+++ SUPPLIED MATERIAL

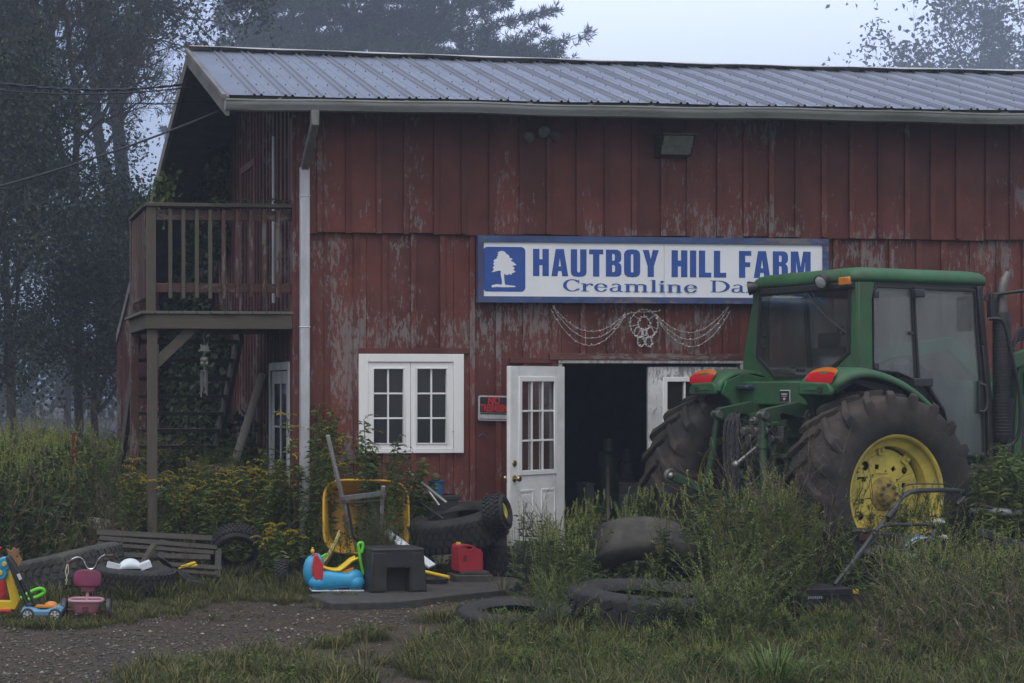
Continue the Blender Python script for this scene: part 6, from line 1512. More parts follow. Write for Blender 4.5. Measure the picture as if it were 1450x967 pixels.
hh_ = m.build('horse_head', mat('toy_wood', (.22, .12, .05), .6, var=.3, vscale=14, bump=.2), None, bevel=.004); hh_.location = (p.x-.02, p.y+.35, .18); hh_.rotation_euler = (0, 0, R(-9)); tag(hh_, 'brown wooden toy horse head beside the blue discs', 'toy')
m = MB(); m.tube([(0, 0, .02), (0, 0, -.19)], .012, 8); m.build('stick', mat('toy_wood', (.22, .12, .05)), hh_)
m = MB(); m.cyl((.035, -.014, .215), (.035, -.011, .215), .008, 10); m.build('eye', M_blackm, hh_)
p = gp_(47, 866); m = MB(); m.tube(smooth_path([(-.09, 0, .06), (-.03, 0, .10), (.05, 0, .135), (.09, 0, .13), (.10, 0, .105), (.04, 0, .07), (-.05, 0, .045)], 5), .016, 10); o = m.build('green_toy', P_green, None); o.location = (p.x, p.y+.22, 0.02); tag(o, 'bright green toy handle behind the toy mower', 'toy')
# white plastic shells in the tyre, black sheet
p = gp_(192, 846); m = MB(); m.grid(lambda u, v: ((-.10+.20*u), (-.07+.14*v), .085*(math.sin(math.pi*u)*math.sin(math.pi*v))**.45 if 0 < u < 1 and 0 < v < 1 else 0), 20, 14); m.box((-.14, 0, .02), (.11, .12, .05), (0, .25, .1)); m.box((.13, .0, .025), (.10, .13, .05), (0, -.35, 0))
o = m.build('plastic_shell', P_wht, None, solid=.004); o.location = (p.x-.02, p.y+.25, .225); tag(o, 'white moulded plastic shell lying on the flat tyre behind the tricycle', 'plastic')
p = gp_(255, 838); m = MB(); m.grid(lambda u, v: (-.10+.42*u+.04*v, .35*v, .27*(1-u)**1.3*(1-.2*v)+.02*math.sin(u*8+v*3)), 14, 8); o = m.build('black_sheet', M_black, None, solid=.012); o.location = (p.x-.08, p.y+.15, .03); tag(o, 'bent black plastic sheet propped against the flat tyre', 'sheet')
p = gp_(275, 838); m = MB(); r = random.Random(4)
for i in range(4): a = r.uniform(-.6, .6); m.box((r.uniform(-.05, .05), r.uniform(-.03, .03), .01*i), (.09, .03, .01), (r.uniform(-.3, .3), r.uniform(-.3, .3), a))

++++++

# WORK TO DO:
All of the material above should be reproduced exactly, except the pictures.

# COMPLETED EXERCISE:
Continue the Blender Python script for this scene: part 6, from line 1512. More parts follow. Write for Blender 4.5. Measure the picture as if it were 1450x967 pixels.
hh_ = m.build('horse_head', mat('toy_wood', (.22, .12, .05), .6, var=.3, vscale=14, bump=.2), None, bevel=.004); hh_.location = (p.x-.02, p.y+.35, .18); hh_.rotation_euler = (0, 0, R(-9)); tag(hh_, 'brown wooden toy horse head beside the blue discs', 'toy')
m = MB(); m.tube([(0, 0, .02), (0, 0, -.19)], .012, 8); m.build('stick', mat('toy_wood', (.22, .12, .05)), hh_)
m = MB(); m.cyl((.035, -.014, .215), (.035, -.011, .215), .008, 10); m.build('eye', M_blackm, hh_)
p = gp_(47, 866); m = MB(); m.tube(smooth_path([(-.09, 0, .06), (-.03, 0, .10), (.05, 0, .135), (.09, 0, .13), (.10, 0, .105), (.04, 0, .07), (-.05, 0, .045)], 5), .016, 10); o = m.build('green_toy', P_green, None); o.location = (p.x, p.y+.22, 0.02); tag(o, 'bright green toy handle behind the toy mower', 'toy')
# white plastic shells in the tyre, black sheet
p = gp_(192, 846); m = MB(); m.grid(lambda u, v: ((-.10+.20*u), (-.07+.14*v), .085*(math.sin(math.pi*u)*math.sin(math.pi*v))**.45 if 0 < u < 1 and 0 < v < 1 else 0), 20, 14); m.box((-.14, 0, .02), (.11, .12, .05), (0, .25, .1)); m.box((.13, .0, .025), (.10, .13, .05), (0, -.35, 0))
o = m.build('plastic_shell', P_wht, None, solid=.004); o.location = (p.x-.02, p.y+.25, .225); tag(o, 'white moulded plastic shell lying on the flat tyre behind the tricycle', 'plastic')
p = gp_(255, 838); m = MB(); m.grid(lambda u, v: (-.10+.42*u+.04*v, .35*v, .27*(1-u)**1.3*(1-.2*v)+.02*math.sin(u*8+v*3)), 14, 8); o = m.build('black_sheet', M_black, None, solid=.012); o.location = (p.x-.08, p.y+.15, .03); tag(o, 'bent black plastic sheet propped against the flat tyre', 'sheet')
p = gp_(275, 838); m = MB(); r = random.Random(4)
for i in range(4): a = r.uniform(-.6, .6); m.box((r.uniform(-.05, .05), r.uniform(-.03, .03), .01*i), (.09, .03, .01), (r.uniform(-.3, .3), r.uniform(-.3, .3), a))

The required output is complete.